Gerek dünya konjonktürü gerekse hükümetin yaklaşımları yüzde 5 platformunu uzun süre yakalayamayacağımıza işaret etmektedir.
Cari açığı 60 milyar dolardan aşağı indiremeyeceğimiz Orta Vadeli Programda bile yer almaktadır.
Faizlerin, piyasanın zorlamasıyla geldiği bu düzeyden aşağıya yönelmesi enflasyonun düşmesine ve dış kaynakların Türkiye'ye hızlı bir biçimde akmasına bağlıdır. Böyle bir oluşumu şu aşamada kimse beklememektedir.
Dolayısıyla bundan sonraki gelişmeleri ve çizilecek yolu hesaplarken 10-10-10 platformunu dikkate almak daha gerçekçi olur kanısındayım.

***

Şimdi sıra Merkel ve Sarkozy'de
Avrupa Komisyonu ve finans piyasaları "ihtilal" yapıp seçimle gelmiş Papandreu ve Berlusconi hükümetlerini koltuklarından ettiler.
Kanımca bu sürecin bizdeki askeri darbelerden bir farkı yok. Bizde asker el koydu. Onlarda ise Avrupalı yetkililer ve piyasalar aynı şeyi yaptılar.

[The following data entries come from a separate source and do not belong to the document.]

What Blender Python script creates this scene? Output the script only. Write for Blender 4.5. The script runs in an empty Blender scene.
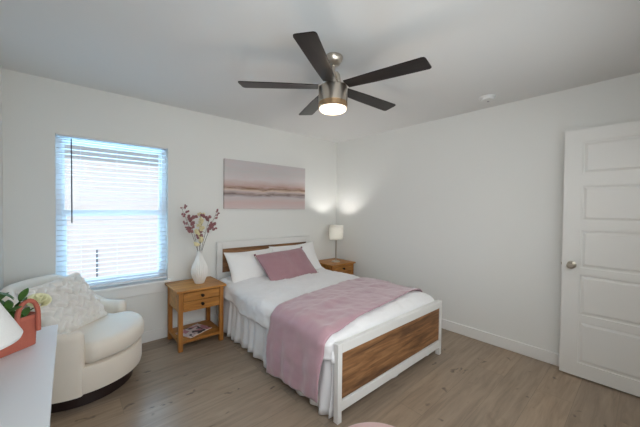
import bpy, bmesh, math, random
from math import sin, cos, pi, radians as rad
from mathutils import Vector, Matrix, noise

random.seed(7)
S = bpy.context.scene
COL = S.collection

# ------------------------------------------------------------------ camera
cam_data = bpy.data.cameras.new('camera')
cam = bpy.data.objects.new('camera', cam_data)
COL.objects.link(cam)
cam_data.sensor_width = 36.0
cam_data.lens = 286.925 / 640 * 36.0
cam_data.clip_start = 0.02
yaw, pitch, roll = rad(41.3107), rad(-1.0325), rad(0.6451)
fwd = Vector((sin(yaw) * cos(pitch), cos(yaw) * cos(pitch), sin(pitch)))
r0 = Vector((cos(yaw), -sin(yaw), 0))
u0 = r0.cross(fwd)
rt = r0 * cos(roll) + u0 * sin(roll)
up = -r0 * sin(roll) + u0 * cos(roll)
M = Matrix((rt, up, -fwd)).transposed().to_4x4()
M.translation = Vector((-3.2756, -3.3288, 1.3790))
cam.matrix_world = M
S.camera = cam

# ------------------------------------------------------------------ world, sun, large lamps, exposure
W = bpy.data.worlds.new('sky')
S.world = W
W.use_nodes = True
bg = W.node_tree.nodes['Background']
bg.inputs['Color'].default_value = (0.72, 0.85, 1.0, 1)
bg.inputs['Strength'].default_value = 0.62

def light(name, kind, loc, energy, color, target=None, size=None, size_y=None, portal=False):
    d = bpy.data.lights.new(name, kind)
    d.energy = energy
    d.color = color
    if kind == 'AREA':
        d.shape = 'RECTANGLE'
        d.size = size
        d.size_y = size_y or size
        if portal:
            d.cycles.is_portal = True
    elif kind == 'POINT':
        d.shadow_soft_size = size or 0.03
    o = bpy.data.objects.new(name, d)
    COL.objects.link(o)
    o.location = loc
    if target is not None:
        o.rotation_euler = (Vector(target) - Vector(loc)).to_track_quat('-Z', 'Y').to_euler()
    return o

sun = light('sun', 'SUN', (0, -6, 8), 2.6, (1.0, 0.94, 0.90), target=(0.8, -1.5, 3.0))
sun.data.angle = rad(0.6)
# skylight falling in over the neighbour's roof, and an added unseen lamp sending blue light up to the ceiling
light('skylight', 'AREA', (-2.85, 8.2, 8.0), 2400, (0.58, 0.79, 1.0), target=(-2.85, 0.0, 1.3), size=5.0, size_y=5.0)
light('outdoor_up_fill', 'AREA', (-2.92, 0.95, 0.02), 260, (0.34, 0.69, 1.0), target=(-2.92, -1.0, 2.44), size=1.8, size_y=0.9)
# added unseen fill lamps, in the hall and behind the camera
light('hall_fill', 'AREA', (-0.55, -4.4, 2.38), 5, (1.0, 0.95, 0.88), target=(-0.55, -4.4, 0), size=0.5)
rb = light('room_fill', 'AREA', (-3.12, -3.57, 1.75), 17, (0.95, 0.98, 1.0), target=(-0.2, -1.75, 0.75), size=0.9, size_y=1.0)
rb.data.spread = rad(140)
rb = light('room_fill', 'AREA', (-2.0, -3.6, 1.35), 22, (0.91, 0.97, 1.0), target=(-1.7, 0, 0.95), size=2.4, size_y=1.4)
rb.data.spread = rad(140)

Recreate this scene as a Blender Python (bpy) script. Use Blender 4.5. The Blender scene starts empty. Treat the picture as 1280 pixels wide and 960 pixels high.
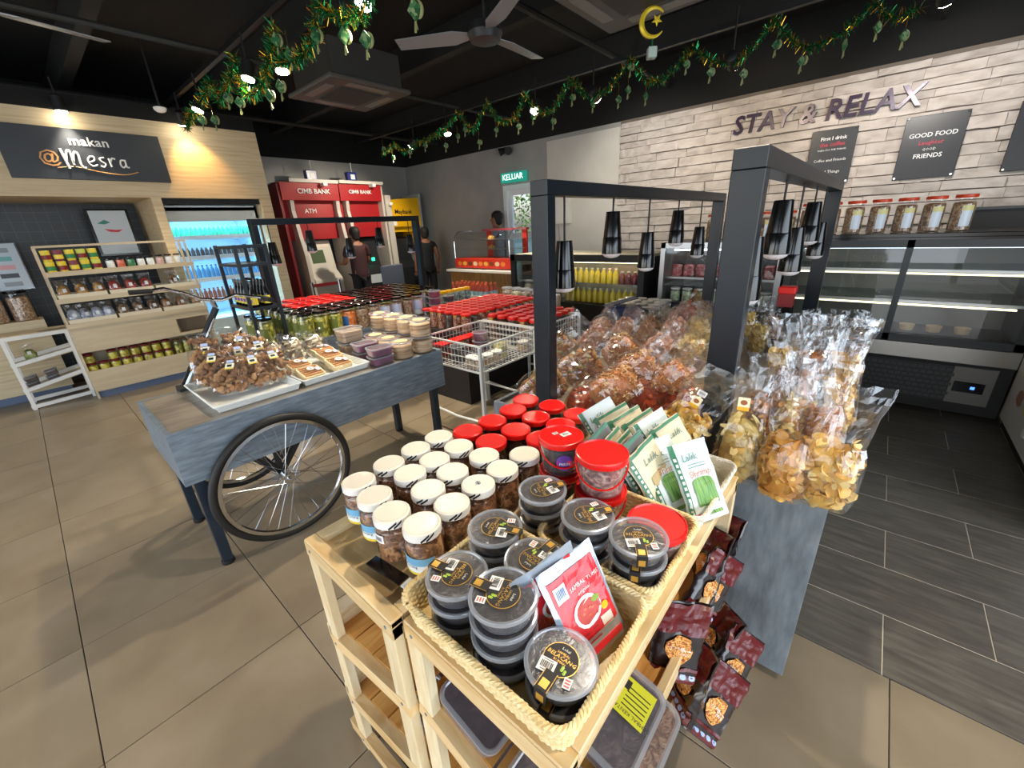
import bpy, math, random
from mathutils import Vector, Matrix, Euler, noise
PI = math.pi
rnd = random.Random(7)
S = bpy.context.scene
COL = S.collection
# ------------------------------------------------------------------ camera
YAW, PITCH, ROLL, FPX = -0.7265, 0.36668, -0.051247, 512.85
CAMP = Vector((0, 0, 1.5))
_f = Vector((math.sin(YAW)*math.cos(PITCH), math.cos(YAW)*math.cos(PITCH), -math.sin(PITCH)))
_r = Vector((math.cos(YAW), -math.sin(YAW), 0)); _u = _r.cross(_f)
CR = math.cos(ROLL)*_r + math.sin(ROLL)*_u; CU = -math.sin(ROLL)*_r + math.cos(ROLL)*_u
cd = bpy.data.cameras.new('camera'); cam = bpy.data.objects.new('camera', cd); COL.objects.link(cam)
cd.sensor_width = 36; cd.lens = FPX/1280*36; cd.clip_start = 0.02; cd.clip_end = 200
cam.matrix_world = Matrix(((CR.x, CU.x, -_f.x, CAMP.x), (CR.y, CU.y, -_f.y, CAMP.y), (CR.z, CU.z, -_f.z, CAMP.z), (0, 0, 0, 1)))
S.camera = cam
# ------------------------------------------------------------------ view, world, daylight
S.view_settings.view_transform = 'Standard'; S.view_settings.look = 'None'
S.view_settings.gamma = 1; S.view_settings.use_curve_mapping = False
S.view_settings.exposure = 0.34
w = bpy.data.worlds.new('world'); S.world = w; w.use_nodes = True
nt = w.node_tree; nt.nodes.clear()
sky = nt.nodes.new('ShaderNodeTexSky'); sky.sky_type = 'NISHITA'; sky.sun_elevation = math.radians(50); sky.sun_rotation = math.radians(200)
sky.sun_disc = False; sky.dust_density = 3
bg = nt.nodes.new('ShaderNodeBackground'); bg.inputs[1].default_value = 0.35
ow = nt.nodes.new('ShaderNodeOutputWorld'); nt.links.new(sky.outputs[0], bg.inputs[0]); nt.links.new(bg.outputs[0], ow.inputs[0])
def area(name, loc, target, sx, sy, power, color):
    l = bpy.data.lights.new(name, 'AREA'); l.shape = 'RECTANGLE'; l.size = sx; l.size_y = sy; l.energy = power; l.color = color
    o = bpy.data.objects.new(name, l); COL.objects.link(o); o.location = loc
    d = Vector(target)-Vector(loc); o.rotation_euler = d.to_track_quat('-Z', 'Y').to_euler(); return o
# daylight entering by the shopfront glass (south) and the side glass (east)
area('daylight_south', (-2.0, -3.3, 1.5), (-2.0, 3, 1.0), 6.5, 2.2, 80, (0.86, 0.93, 1.0))
area('daylight_east', (3.3, 0.2, 1.5), (-3, 1.2, 0.9), 5.0, 2.2, 135, (0.84, 0.92, 1.0))
# ------------------------------------------------------------------ materials
def srgb(c):
    if isinstance(c, str):
        c = [int(c[i:i+2], 16)/255 for i in (0, 2, 4)]
    return tuple((x/12.92 if x <= 0.04045 else ((x+0.055)/1.055)**2.4) for x in c)+(1,)
MC = {}
def newmat(name):
    m = bpy.data.materials.new(name); m.use_nodes = True; t = m.node_tree; t.nodes.clear()
    o = t.nodes.new('ShaderNodeOutputMaterial'); return m, t, o
def nd(t, typ, **kw):
    n = t.nodes.new(typ)
    for k, v in kw.items():
        if k.startswith('_'): setattr(n, k[1:], v)
        else: n.inputs[k.replace('__', ' ')].default_value = v
    return n
def plain(name, col, rough=0.5, metal=0.0, emit=0, alpha=1, coat=0, spec=0.5):
    if name in MC: return MC[name]
    m, t, o = newmat(name); b = t.nodes.new('ShaderNodeBsdfPrincipled')
    b.inputs['Base Color'].default_value = srgb(col); b.inputs['Roughness'].default_value = rough; b.inputs['Metallic'].default_value = metal
    b.inputs['Coat Weight'].default_value = coat; b.inputs['Specular IOR Level'].default_value = spec
    if emit: b.inputs['Emission Color'].default_value = srgb(col); b.inputs['Emission Strength'].default_value = emit
    t.links.new(b.outputs[0], o.inputs[0]); MC[name] = m; return m
def grain(name, cols, scale=(1, 1, 1), nscale=5, detail=6, rough=0.5, bump=0.1, dist=0.0, vary=0.0, metal=0, kind='noise', coord='Object', lo=0.3, hi=0.7, rr=0.0, bscale=None, coat=0):
    """noise (or voronoi) driven colour + bump; vary = per-object brightness variation"""
    if name in MC: return MC[name]
    m, t, o = newmat(name); L = t.links.new
    b = t.nodes.new('ShaderNodeBsdfPrincipled'); tc = t.nodes.new('ShaderNodeTexCoord'); mp = t.nodes.new('ShaderNodeMapping')
    mp.inputs['Scale'].default_value = scale; L(tc.outputs[coord], mp.inputs[0])
    oi = t.nodes.new('ShaderNodeObjectInfo')
    mu = t.nodes.new('ShaderNodeVectorMath'); mu.operation = 'SCALE'; mu.inputs[0].default_value = (7.3, 3.1, 5.7); L(oi.outputs['Random'], mu.inputs['Scale'])
    L(mu.outputs[0], mp.inputs['Location'])
    if kind == 'noise':
        n = nd(t, 'ShaderNodeTexNoise', Scale=nscale, Detail=detail, Distortion=dist); out = n.outputs['Fac']
    else:
        n = nd(t, 'ShaderNodeTexVoronoi', Scale=nscale); out = n.outputs['Color' if kind == 'cells' else 'Distance']
        if kind == 'cells':
            s = t.nodes.new('ShaderNodeSeparateColor'); L(out, s.inputs[0]); out = s.outputs[0]; lo, hi = 0.0, 1.0
    L(mp.outputs[0], n.inputs['Vector'])
    cr = t.nodes.new('ShaderNodeValToRGB'); e = cr.color_ramp.elements
    while len(e) < len(cols): e.new(0.5)
    for i, c in enumerate(cols):
        e[i].position = lo+(hi-lo)*i/max(1, len(cols)-1); e[i].color = srgb(c)
    L(out, cr.inputs[0]); cc = cr.outputs[0]
    if vary:
        h = t.nodes.new('ShaderNodeHueSaturation'); ma = t.nodes.new('ShaderNodeMapRange'); ma.inputs['To Min'].default_value = 1-vary; ma.inputs['To Max'].default_value = 1+vary
        L(oi.outputs['Random'], ma.inputs[0]); L(ma.outputs[0], h.inputs['Value']); L(cc, h.inputs['Color']); cc = h.outputs[0]
    L(cc, b.inputs['Base Color']); b.inputs['Roughness'].default_value = rough; b.inputs['Metallic'].default_value = metal; b.inputs['Coat Weight'].default_value = coat
    if rr:
        ma = t.nodes.new('ShaderNodeMapRange'); ma.inputs['To Min'].default_value = rough-rr; ma.inputs['To Max'].default_value = rough+rr; L(n.outputs[0] if kind == 'noise' else out, ma.inputs[0]); L(ma.outputs[0], b.inputs['Roughness'])
    if bump:
        bp = t.nodes.new('ShaderNodeBump'); bp.inputs['Strength'].default_value = bump; bp.inputs['Distance'].default_value = bscale or 0.01
        L(n.outputs['Distance'] if kind != 'noise' else out, bp.inputs['Height']); L(bp.outputs[0], b.inputs['Normal'])
    L(b.outputs[0], o.inputs[0]); MC[name] = m; return m
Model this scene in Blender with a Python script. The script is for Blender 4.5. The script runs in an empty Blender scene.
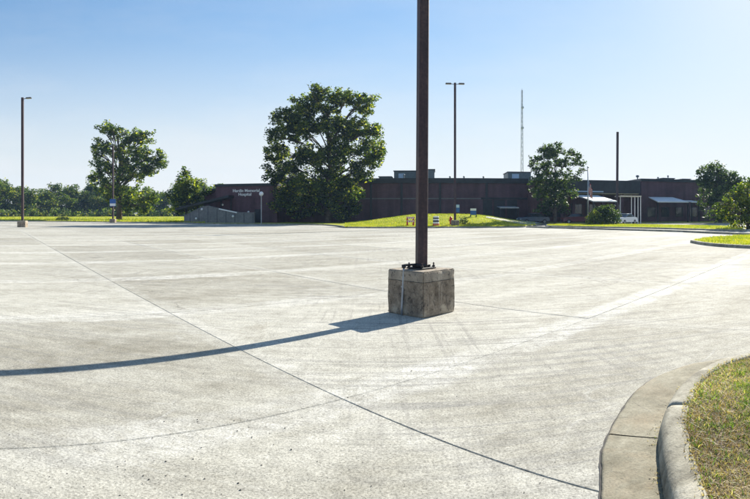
import bpy, bmesh, math, random
import numpy as np
from mathutils import Vector, Matrix, noise as mnoise
random.seed(7); rng = np.random.default_rng(7)
R = math.radians
S = bpy.context.scene
COL = S.collection

# ------------------------------------------------------------------ camera, sky, sun, exposure
F, CX, HY, HC = 556.0, 375.0, 212.6, 1.6          # cylinder focal length, centre column, horizon row (photo pixels), eye height
cam = bpy.data.cameras.new('camera'); camo = bpy.data.objects.new('camera', cam); COL.objects.link(camo)
cam.type = 'PANO'; cam.panorama_type = 'CENTRAL_CYLINDRICAL'
cam.central_cylindrical_radius = 1.0
cam.central_cylindrical_range_u_min = -375.0 / F
cam.central_cylindrical_range_u_max = 375.0 / F
cam.central_cylindrical_range_v_min = -(499.0 - HY) / F
cam.central_cylindrical_range_v_max = HY / F
camo.location = (0, 0, HC); camo.rotation_euler = (R(90), 0, 0)
cam.clip_start = 0.05; cam.clip_end = 4000
S.camera = camo

HAZE = .00022
SUN_AZ, SUN_EL = R(42.6), R(27.5)
SKY_K, SKY_H, SKY_W = .23, .92, (7.75, 7.75, 7.7)       # glare compression, horizon whitening and its tint
W = bpy.data.worlds.new('World'); S.world = W; W.use_nodes = True
wn = W.node_tree.nodes; wl = W.node_tree.links; wn.clear()
sky = wn.new('ShaderNodeTexSky'); sky.sky_type = 'NISHITA'; sky.sun_disc = False
sky.sun_elevation = SUN_EL; sky.sun_rotation = SUN_AZ
sky.altitude = 150; sky.air_density = 1.0; sky.dust_density = 0.6; sky.ozone_density = 3.0
bg = wn.new('ShaderNodeBackground'); bg.inputs[1].default_value = 0.05
wo = wn.new('ShaderNodeOutputWorld')
# hazy summer air: the glare round the sun is compressed and the lowest sky whitens evenly all round
def wmath(op, a, b):
    n = wn.new('ShaderNodeMath'); n.operation = op
    for i, x in enumerate((a, b)):
        if hasattr(x, 'links'): wl.new(x, n.inputs[i])
        elif x is not None: n.inputs[i].default_value = x
    return n.outputs[0]
rgb = wn.new('ShaderNodeRGBToBW'); wl.new(sky.outputs[0], rgb.inputs[0])
den = wmath('ADD', wmath('MULTIPLY', rgb.outputs[0], SKY_K), 1.0)
inv = wmath('DIVIDE', 1.0 + SKY_K*6.0, den)
scl = wn.new('ShaderNodeVectorMath'); scl.operation = 'SCALE'; wl.new(sky.outputs[0], scl.inputs[0]); wl.new(inv, scl.inputs[3])
tc = wn.new('ShaderNodeTexCoord'); sx = wn.new('ShaderNodeSeparateXYZ'); wl.new(tc.outputs['Generated'], sx.inputs[0])
mr = wn.new('ShaderNodeMapRange'); mr.interpolation_type = 'SMOOTHSTEP'; wl.new(sx.outputs[2], mr.inputs[0])
mr.inputs[1].default_value = -.02; mr.inputs[2].default_value = .37; mr.inputs[3].default_value = SKY_H; mr.inputs[4].default_value = 0.0
tint = wn.new('ShaderNodeMix'); tint.data_type = 'RGBA'; tint.blend_type = 'MULTIPLY'; tint.inputs[0].default_value = 1
wl.new(scl.outputs[0], tint.inputs[6]); tint.inputs[7].default_value = (.88, .985, .97, 1)
# thin uneven veil of high cloud
cmap = wn.new('ShaderNodeMapping'); cmap.inputs[3].default_value = (1.2, 1.2, 4.5); wl.new(tc.outputs['Generated'], cmap.inputs[0])
cno = wn.new('ShaderNodeTexNoise'); cno.inputs['Scale'].default_value = 1.7; cno.inputs['Detail'].default_value = 7; cno.inputs['Roughness'].default_value = .6; wl.new(cmap.outputs[0], cno.inputs['Vector'])
veil = wmath('MULTIPLY', wmath('SUBTRACT', cno.outputs[0], .46), .55)
vcl = wn.new('ShaderNodeClamp'); wl.new(veil, vcl.inputs[0]); 
wf = wn.new('ShaderNodeClamp'); wl.new(wmath('ADD', mr.outputs[0], vcl.outputs[0]), wf.inputs[0])
mxs = wn.new('ShaderNodeMix'); mxs.data_type = 'RGBA'; wl.new(wf.outputs[0], mxs.inputs[0]); wl.new(tint.outputs[2], mxs.inputs[6]); mxs.inputs[7].default_value = (*SKY_W, 1)
wl.new(mxs.outputs[2], bg.inputs[0]); wl.new(bg.outputs[0], wo.inputs[0])
sl = bpy.data.lights.new('sun', 'SUN'); sl.energy = 5.0; sl.angle = R(0.5); sl.color = (1.0, 0.94, 0.83)
so = bpy.data.objects.new('sun', sl); COL.objects.link(so)
SV = Vector((math.sin(SUN_AZ) * math.cos(SUN_EL), math.cos(SUN_AZ) * math.cos(SUN_EL), math.sin(SUN_EL)))
so.rotation_euler = (-SV).to_track_quat('-Z', 'Y').to_euler(); so.location = (20, 20, 30)
S.view_settings.view_transform = 'Standard'; S.view_settings.look = 'None'
S.view_settings.exposure = 1.27; S.view_settings.gamma = 1.0
try: S.cycles.max_bounces = 6; S.cycles.transparent_max_bounces = 8
except Exception: pass

# ------------------------------------------------------------------ helpers
def at(px, D):
    a = (px - CX) / F
    return (D * math.sin(a), D * math.cos(a))
def gnd(px, py, z=0.0):
    return at(px, F * (HC - z) / (py - HY))
def zat(py, D): return HC - (py - HY) * D / F

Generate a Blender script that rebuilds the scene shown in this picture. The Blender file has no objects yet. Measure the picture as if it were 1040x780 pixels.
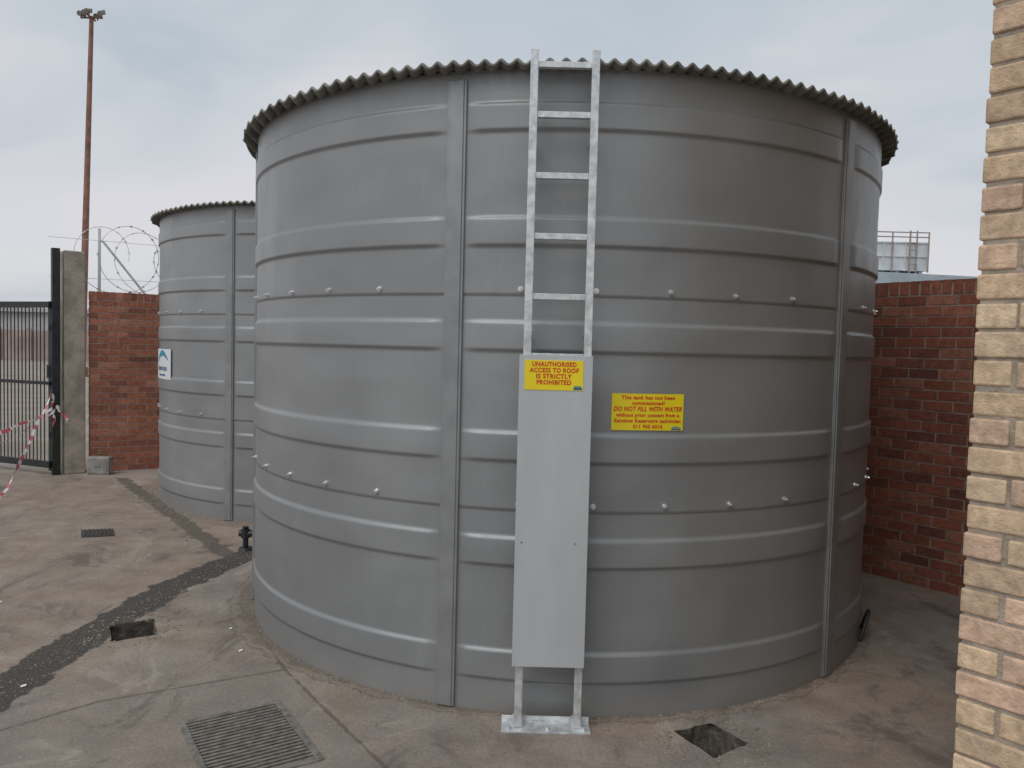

Aradaki fark Avrupalıların düşenleri hapse atmamaları. Ne de olsa bu gibi konulara bizden daha çağdaş yaklaşıyorlar(l).
Darbeye rağmen sorunlar çözülmedi. Daha da derinleşti. Merkel ve Sarkozy'nin baş sorumlular olduğunu düşünenlerin sayısı fazla.
Özellikle Merkel her öneriye nasıl "Hayır" derim diye sabah akşam mesai yapıyor. Sarkozy ise batmış Fransız bankalarıyla devletini kurtarmaya çalışıyor. Sadece kendini düşünüyor.
Bu nedenle ikisinin de yerine teknokratları getirmek "vaciptir". Avrupa'nın sorunları ancak böyle çözülür.